-- start of Data extract --
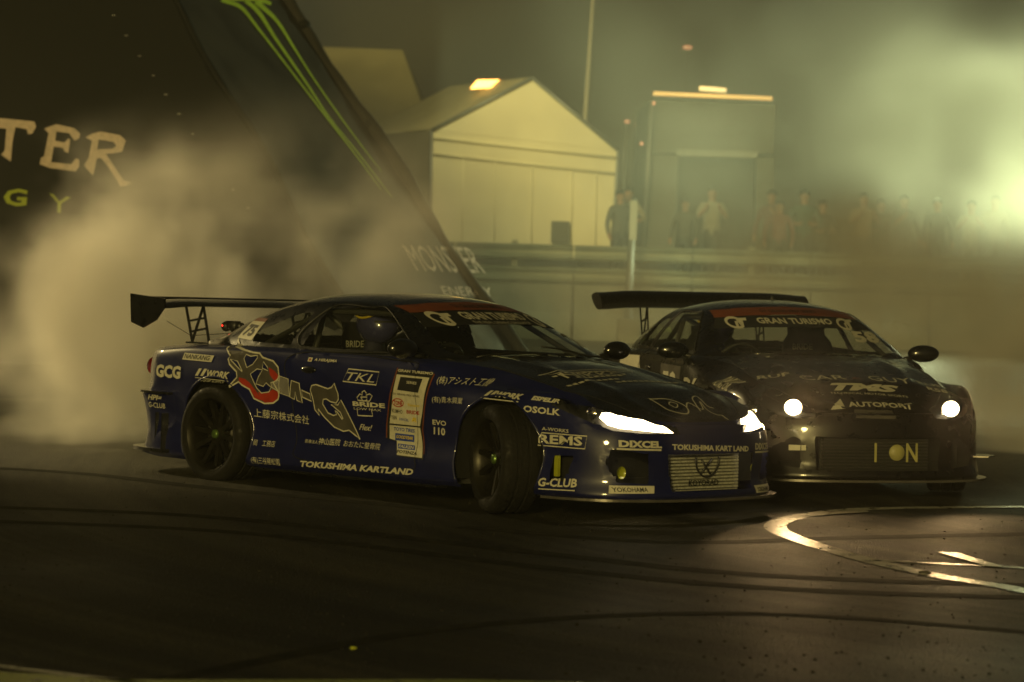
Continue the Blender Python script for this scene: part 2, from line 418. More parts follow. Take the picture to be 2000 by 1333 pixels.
def make_wheel(parent, x, y, z, steer, R_=.315, W=.245, spokes=5, camber=0):
    """tyre, rim, spokes, brake disc on one side; outward is -y for y<0"""
    s = -1 if y < 0 else 1
    t = bmesh.new(); h = W/2
    lathe(t, [(R_-.085, -h+.01), (R_-.05, -h-.004), (R_-.02, -h+.004), (R_-.004, -h+.022), (R_, -h+.05), (R_, -.045), (R_-.007, -.04), (R_-.007, -.03), (R_, -.025), (R_, .025), (R_-.007, .03), (R_-.007, .04),
              (R_, .045), (R_, h-.05), (R_-.004, h-.022), (R_-.02, h-.004), (R_-.05, h+.004), (R_-.085, h-.01)], seg=48)
    ty = bobj('tyre', t, M['rubber'], parent, autosmooth=50)
    mtx = Matrix.Translation((x, y, z)) @ Matrix.Rotation(steer, 4, 'Z') @ Matrix.Rotation(camber*s, 4, 'X'); ty.matrix_local = mtx
    r = bmesh.new(); f = s*(h-.02)
    lathe(r, [(R_-.083, s*(h-.006)), (R_-.095, f), (R_-.11, f-s*.03), (R_-.115, -s*h*.6), (R_-.085, -s*h)], seg=40)
    lathe(r, [(.03, f-s*.035), (.075, f-s*.05), (.08, f-s*.085)], seg=24)
    for k in range(spokes*2):
        a = 2*PI*k/(spokes*2)+.15; da = .075
        Mx = Matrix.Rotation(a, 4, 'Y')
        prism(r, [(.055, f-s*.045), (R_-.105, f-s*.012), (R_-.10, f-s*.04), (.055, f-s*.085)], -.016, .016, 'z', Mx)
    rm = bobj('rim', r, M['rim'], ty, autosmooth=35)
    c = bmesh.new(); lathe(c, [(.0005, f-s*.018), (.02, f-s*.018), (.028, f-s*.022), (.03, f-s*.04)], seg=18); bobj('hub_cap', c, spec_hub, ty)
    d = bmesh.new(); lathe(d, [(.06, f-s*.10), (.165, f-s*.10), (.165, f-s*.125), (.06, f-s*.125)], seg=32)
    bobj('brake_disc', d, M['steel'], ty)
    return ty
spec_hub = mat('green_anodised_hub', (.12, .20, .05), .35, .6)

def rear_wing(parent, zw, span, x0, chord, mt, plates=True, thick=1.):
    """blade with aerofoil section, endplates and latticed stands"""
    bm = bmesh.new(); sec = []
    N = 12
    for k in range(N+1): t = k/N; sec.append((x0-chord*t, zw+thick*.035*math.sin(PI*t**.7)*.8+.035*t*thick))
    for k in range(N, -1, -1): t = k/N; sec.append((x0-chord*t, zw-.018*thick*math.sin(PI*t)+.035*t*thick-.004-.02*(thick-1)))
    ys = np.linspace(-span/2, span/2, 25)
    G = []
    for y in ys:
        dip = -.03*math.exp(-(abs(y)/(span/2)-1)**2/.04) if abs(y) > span*.3 else 0
        G.append([bm.verts.new((x, y, z+dip*.6)) for x, z in sec])
    for i in range(len(G)-1):
        for k in range(len(sec)): bm.faces.new((G[i][k], G[i+1][k], G[i+1][(k+1) % len(sec)], G[i][(k+1) % len(sec)]))
    bm.faces.new(G[0]); bm.faces.new(G[-1][::-1]); bmesh.ops.recalc_face_normals(bm, faces=bm.faces[:])
    wg = bobj('wing_blade', bm, mt, parent, autosmooth=40)
    b2 = bmesh.new()
    for t in (.9,):   # gurney lip
        box(b2, (x0-chord, 0, zw+.045), (.006, span, .02))
    bobj('gurney_flap', b2, mt, wg, smooth=False)
    if plates:
        for s in (-1, 1):
            e = bmesh.new()
            prism(e, [(x0+.03, zw+.045), (x0-chord-.05, zw+.07), (x0-chord-.035, zw-.12), (x0-.20, zw-.155), (x0-.06, zw-.10), (x0+.02, zw-.02)], s*span/2-.004, s*span/2+.004, 'y')
            bobj('endplate', e, M['black'], parent, smooth=False)
    for s in (-1, 1):
        st = bmesh.new(); y = s*.46; zb = .885
        a = (x0-.05, y, zw+.0); b = (x0-chord+.06, y, zw+.005); c_ = (x0+.02, y, zb); d_ = (x0-.16, y, zb)
        for p, q in ((a, c_), (b, d_), (a, d_)):
            pa, pb = Vector(p), Vector(q); dd = (pb-pa).normalized(); nn = Vector((-dd.z, 0, dd.x))*.010
            v4 = [pa+nn, pb+nn, pb-nn, pa-nn]; prism(st, [(v_.x, v_.z) for v_ in v4], y-.004, y+.004, 'y')
        for t in (.33, .62):
            pa = Vector(a).lerp(Vector(c_), t); pb = Vector(b).lerp(Vector(d_), t+.12); dd = (pb-pa).normalized(); nn = Vector((-dd.z, 0, dd.x))*.007
            prism(st, [(v_.x, v_.z) for v_ in (pa+nn, pb+nn, pb-nn, pa-nn)], y-.0035, y+.0035, 'y')
        box(st, (x0-.07, y, zb-.008), (.26, .05, .012))
        bobj('wing_stand', st, M['carbon'], parent, smooth=False)
    return wg

def mirror_part(parent, bvh, s, x, y, z, mt):
    bm = bmesh.new(); sphere(bm, (x, y, z), .1, (.55, 1.15, .60), 20)
    for v_ in bm.verts:
        if v_.co.x < x-.02: v_.co.x = x-.02
    m = bobj('door_mirror', bm, mt, parent)
    g = bmesh.new(); lathe(g, [(.0005, 0), (.055, 0), (.056, .003)], (x-.0225, y, z), 'x', 20)
    for v_ in g.verts: v_.co.y = y+(v_.co.y-y)*1.5
    bobj('mirror_glass', g, M['reflector'], m)
    a = bmesh.new(); tube(a, [(x+.0, y-s*.08, z-.03), (x-.02, y-s*.16, z-.045), (x-.03, y-s*.235, z-.05)], [.018, .016, .022], 8); bobj('mirror_arm', a, M['plastic'], m)
    return m

def seat(parent, y, x=-1.45):
    bm = bmesh.new()
    # bucket shell: base + back with wings
    ys = np.linspace(-1, 1, 13); zs = np.linspace(0, 1, 16); G = []
    for t in zs:
        row = []
        for u in ys:
            wdt = (.25 if t < .55 else .25-.10*(t-.55)/.45) if t < .9 else .14
            wing = .13*abs(u)**3*(1 if t < .8 else .7)
            row.append((x-.12-.30*t+wing, y+u*wdt, .30+.76*t))
        G.append(row)
    grid(bm, np.array(G)); G = []
    for t in np.linspace(0, 1, 8): G.append([(x-.12+.46*t, y+u*.24, .30+.03*t+.10*abs(u)**3) for u in ys])
    grid(bm, np.array(G))
    bmesh.ops.solidify(bm, geom=bm.faces[:], thickness=.035)
    s = bobj('bucket_seat', bm, M['interior'], parent)
    for k in (-1, 1):
        h = bmesh.new(); tube(h, [(x-.33, y+k*.06, .80), (x-.22, y+k*.07, .68), (x-.15, y+k*.08, .42)], .022, 6); bobj('harness_strap', h, M['redv'] if parent.get('strap') else M['interior'], s)
    t = text_bm('BRIDE', .042, .02, 0)
    for v_ in t.verts:   # front face of the headrest
        v_.co = Vector((x-.345, y-.09+v_.co.x, .90+v_.co.y))
    bobj('seat_lettering', t, M['vinyl'], s, smooth=False)
    return s

def cockpit(parent, drv=-1):
    bm = bmesh.new(); box(bm, (-1.45, 0, .16), (2.6, 1.5, .03)); box(bm, (-.42, 0, .48), (.06, 1.4, .62)); box(bm, (-2.5, 0, .55), (.9, 1.25, .5))
    bobj('cabin_floor', bm, M['interior'], parent, smooth=False)
    bm = bmesh.new(); prism(bm, [(-.40, .84), (-.62, .875), (-.86, .86), (-.90, .72), (-.80, .62), (-.42, .62)], -.69, .69, 'y'); bobj('dashboard', bm, M['interior'], parent, smooth=False)
    seat(parent, -.36); seat(parent, .36)
    sw = bmesh.new(); bmesh.ops.create_circle(sw, segments=28, radius=.16)
    pts = [v_.co.copy() for v_ in sw.verts]; sw.free(); sw = bmesh.new(); pts.append(pts[0]); tube(sw, pts, .015, 6, cap=False)
    for a in (0, 2.2, -2.2): tube(sw, [(0, 0, -.02), (math.sin(a)*.16, -math.cos(a)*.16*1, 0)], .012, 6)
    tube(sw, [(0, 0, 0), (0, 0, -.25)], .02, 8)
    o = bobj('steering_wheel', sw, M['plastic'], parent); o.matrix_local = Matrix.Translation((-1.0, drv*.36, .80)) @ Matrix.Rotation(math.radians(-68), 4, 'Y')
    cg = bmesh.new(); Zt = 1.125
    for s in (-1, 1):
        tube(cg, [(-.70, s*.64, .55), (-.76, s*.63, .86), (-1.28, s*.50, Zt), (-1.95, s*.50, Zt), (-2.75, s*.5, .8)], .019, 8)
        tube(cg, [(-1.95, s*.50, Zt), (-1.95, s*.58, .85), (-1.95, s*.60, .3)], .019, 8)
        tube(cg, [(-.72, s*.63, .62), (-1.95, s*.60, .42)], .017, 8)
    tube(cg, [(-1.95, -.50, Zt), (-1.95, .50, Zt)], .019, 8); tube(cg, [(-1.28, -.50, Zt), (-1.28, .50, Zt)], .019, 8)
    tube(cg, [(-1.95, -.55, .80), (-1.95, .55, .80)], .019, 8); tube(cg, [(-1.95, -.5, Zt), (-1.95, .58, .42)], .019, 8)
    bobj('roll_cage', cg, M['cage'], parent)

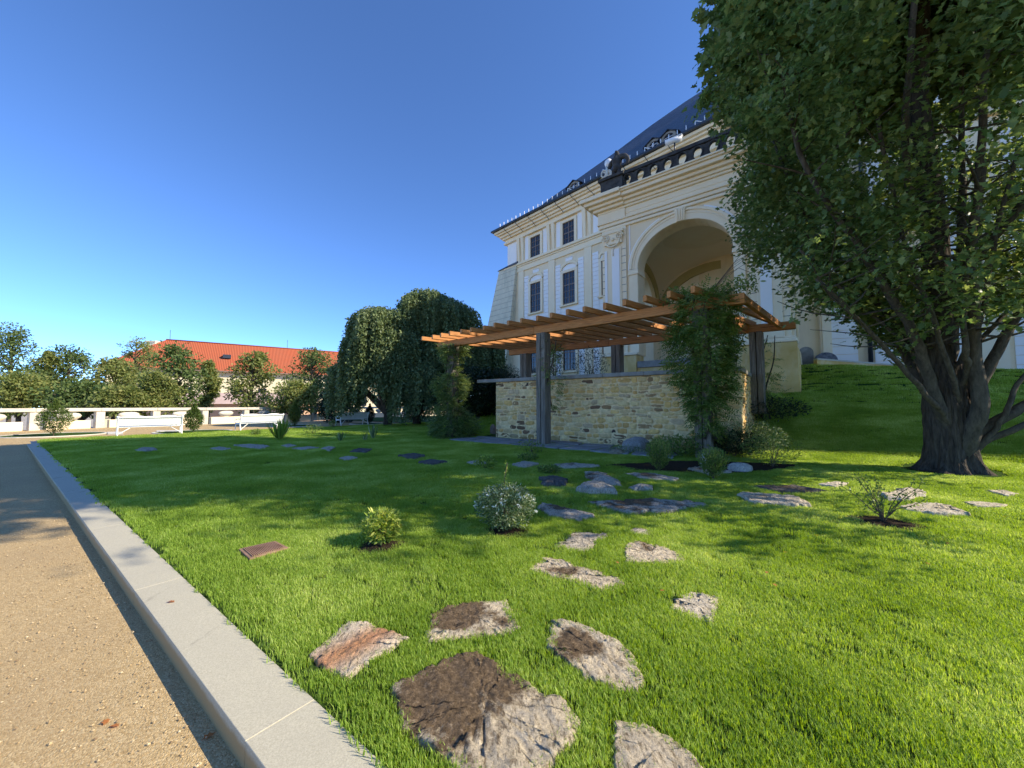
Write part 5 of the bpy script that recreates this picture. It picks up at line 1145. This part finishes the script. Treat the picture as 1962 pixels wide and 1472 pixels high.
-- end of Data extract --
Leave out the pictures and repeat the lines from the start of the material through the line with "spec_hub = mat('green_anodised_hub', (.12, .20, .05), .35, .6)", inclusive.

Continue the Blender Python script for this scene: part 2, from line 418. More parts follow. Take the picture to be 2000 by 1333 pixels.
def make_wheel(parent, x, y, z, steer, R_=.315, W=.245, spokes=5, camber=0):
    """tyre, rim, spokes, brake disc on one side; outward is -y for y<0"""
    s = -1 if y < 0 else 1
    t = bmesh.new(); h = W/2
    lathe(t, [(R_-.085, -h+.01), (R_-.05, -h-.004), (R_-.02, -h+.004), (R_-.004, -h+.022), (R_, -h+.05), (R_, -.045), (R_-.007, -.04), (R_-.007, -.03), (R_, -.025), (R_, .025), (R_-.007, .03), (R_-.007, .04),
              (R_, .045), (R_, h-.05), (R_-.004, h-.022), (R_-.02, h-.004), (R_-.05, h+.004), (R_-.085, h-.01)], seg=48)
    ty = bobj('tyre', t, M['rubber'], parent, autosmooth=50)
    mtx = Matrix.Translation((x, y, z)) @ Matrix.Rotation(steer, 4, 'Z') @ Matrix.Rotation(camber*s, 4, 'X'); ty.matrix_local = mtx
    r = bmesh.new(); f = s*(h-.02)
    lathe(r, [(R_-.083, s*(h-.006)), (R_-.095, f), (R_-.11, f-s*.03), (R_-.115, -s*h*.6), (R_-.085, -s*h)], seg=40)
    lathe(r, [(.03, f-s*.035), (.075, f-s*.05), (.08, f-s*.085)], seg=24)
    for k in range(spokes*2):
        a = 2*PI*k/(spokes*2)+.15; da = .075
        Mx = Matrix.Rotation(a, 4, 'Y')
        prism(r, [(.055, f-s*.045), (R_-.105, f-s*.012), (R_-.10, f-s*.04), (.055, f-s*.085)], -.016, .016, 'z', Mx)
    rm = bobj('rim', r, M['rim'], ty, autosmooth=35)
    c = bmesh.new(); lathe(c, [(.0005, f-s*.018), (.02, f-s*.018), (.028, f-s*.022), (.03, f-s*.04)], seg=18); bobj('hub_cap', c, spec_hub, ty)
    d = bmesh.new(); lathe(d, [(.06, f-s*.10), (.165, f-s*.10), (.165, f-s*.125), (.06, f-s*.125)], seg=32)
    bobj('brake_disc', d, M['steel'], ty)
    return ty
spec_hub = mat('green_anodised_hub', (.12, .20, .05), .35, .6)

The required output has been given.